Da parte del messicano Alejandro Gonzalez Inarritu c’è anche, in poche secche immagini, le più tragiche, avvolte nel buio, l’avviso al fanatismo religioso: «La luce di Dio ci guida o ci acceca?». Vale per ogni fanatismo, anche politico e nazionale, che si vesta di assoluto, e per ogni fondamentalismo dogmatico, come quello economico.

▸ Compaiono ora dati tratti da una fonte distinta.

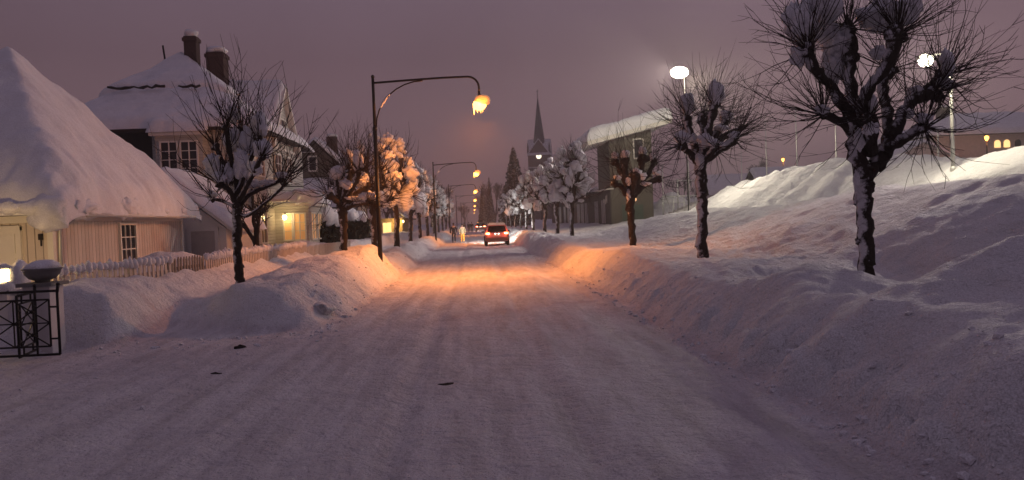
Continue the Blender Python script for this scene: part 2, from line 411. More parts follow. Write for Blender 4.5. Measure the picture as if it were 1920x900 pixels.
class MB:
    def __init__(s): s.v = []; s.f = []

    def raw(s, v, f):
        o = len(s.v); s.v += [tuple(p) for p in v]; s.f += [[i + o for i in q] for q in f]; return s

    def box(s, x0, x1, y0, y1, z0, z1):
        return s.raw([(x0, y0, z0), (x1, y0, z0), (x1, y1, z0), (x0, y1, z0), (x0, y0, z1), (x1, y0, z1), (x1, y1, z1), (x0, y1, z1)],
                     [(0, 3, 2, 1), (4, 5, 6, 7), (0, 1, 5, 4), (1, 2, 6, 5), (2, 3, 7, 6), (3, 0, 4, 7)])

    def prism(s, pts, axis, a, b):
        """polygon pts in the plane across axis, extruded a..b"""
        n = len(pts)
        mk = {'y': lambda p, t: (p[0], t, p[1]), 'x': lambda p, t: (t, p[0], p[1]), 'z': lambda p, t: (p[0], p[1], t)}[axis]
        v = [mk(p, a) for p in pts] + [mk(p, b) for p in pts]
        f = [list(range(n))[::-1], [n + i for i in range(n)]] + [(i, (i + 1) % n, n + (i + 1) % n, n + i) for i in range(n)]
        return s.raw(v, f)

    def tube(s, pts, rad, n=6, cap=True):
        pts = [Vector(p) for p in pts]
        if not hasattr(rad, '__len__'): rad = [rad] * len(pts)
        o = len(s.v); k = len(pts)
        ref = None
        for i, p in enumerate(pts):
            t = (pts[min(i + 1, k - 1)] - pts[max(i - 1, 0)])
            if t.length < 1e-6: t = Vector((0, 0, 1))
            t.normalize()
            if ref is None:
                ref = t.orthogonal().normalized()
            ref = (ref - t * ref.dot(t))
            if ref.length < 1e-4: ref = t.orthogonal()
            ref.normalize(); b = t.cross(ref)
            for j in range(n):
                a = 2 * math.pi * j / n
                s.v.append(tuple(p + (ref * math.cos(a) + b * math.sin(a)) * rad[i]))
        for i in range(k - 1):
            for j in range(n):
                s.f.append([o + i * n + j, o + i * n + (j + 1) % n, o + (i + 1) * n + (j + 1) % n, o + (i + 1) * n + j])
        if cap:
            s.f.append([o + j for j in range(n)][::-1]); s.f.append([o + (k - 1) * n + j for j in range(n)])
        return s

    def blob(s, c, r, sub=2, amp=.18, freq=1.4, seed=0, flat=None):
        c = Vector(c); r = Vector(r) if hasattr(r, '__len__') else Vector((r, r, r))
        V, F = {1: (ICO1V, ICO1F), 2: (ICO2V, ICO2F), 3: (ICO3V, ICO3F)}[sub]
        off = Vector((seed * 7.31, seed * 3.17, seed * 1.93))
        out = []
        for v in V:
            k = 1 + amp * 2 * mnoise.noise(v * freq + off) + amp * .6 * mnoise.noise(v * freq * 3 + off)
            p = Vector((v.x * r.x * k, v.y * r.y * k, v.z * r.z * k))
            if flat is not None and p.z < flat * r.z: p.z = flat * r.z + (p.z - flat * r.z) * .15
            out.append(c + p)
        return s.raw(out, F)

    def lathe(s, prof, c=(0, 0, 0), n=16):
        o = len(s.v); k = len(prof)
        for r, z in prof:
            for j in range(n):
                a = 2 * math.pi * j / n
                s.v.append((c[0] + r * math.cos(a), c[1] + r * math.sin(a), c[2] + z))
        for i in range(k - 1):
            for j in range(n):
                s.f.append([o + i * n + j, o + i * n + (j + 1) % n, o + (i + 1) * n + (j + 1) % n, o + (i + 1) * n + j])
        s.f.append([o + j for j in range(n)][::-1]); s.f.append([o + (k - 1) * n + j for j in range(n)])
        return s

    def build(s, name, mat, parent=None, smooth=False, loc=None):
        me = bpy.data.meshes.new(name)
        me.from_pydata(s.v, [], s.f); me.update()
        if mat is not None: me.materials.append(mat)
        if smooth: me.polygons.foreach_set('use_smooth', [True] * len(me.polygons))
        o = bpy.data.objects.new(name, me); COL.objects.link(o)
        if parent is not None: o.parent = parent
        if loc is not None: o.location = loc
        return o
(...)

Nell’insieme, gli undici episodi – ambientati anche in Afghanistan tra i bambini, in Africa tra i ragazzi, in Israele (che grida: anche noi soffriamo attentati!), in Bosnia (dove si osa ricordare, proprio quel giorno, un altro tragico 11 del mese, quello di Srebrenica), e tra i musulmani indiani negli Usa, sospettati – dicono forte: non c’è solo la lettura unica della tragedia di New York data da Bush, ci sono anche tanti altri punti di vista e altri modi di vedere cause e significati di quell’evento. I registi di questo film dimostrano che il mondo può finalmente scuotersi dalla paralisi e dall’ipnosi imposta dalla interpretazione sovrana di quel crimine come atto di lesa maestà, può sottrarsi al pensiero unico per cui quello è l’unico grande male, può contestare il cinico utilizzo del terrorismo che la potenza Usa fa per ultraimporsi sul mondo. La libertà del pensiero e dell’arte attacca la prepotenza in modo onesto e con una forza più grande ed efficace del terrorismo, utilissimo (se non gradito) ai prepotenti per rafforzarsi.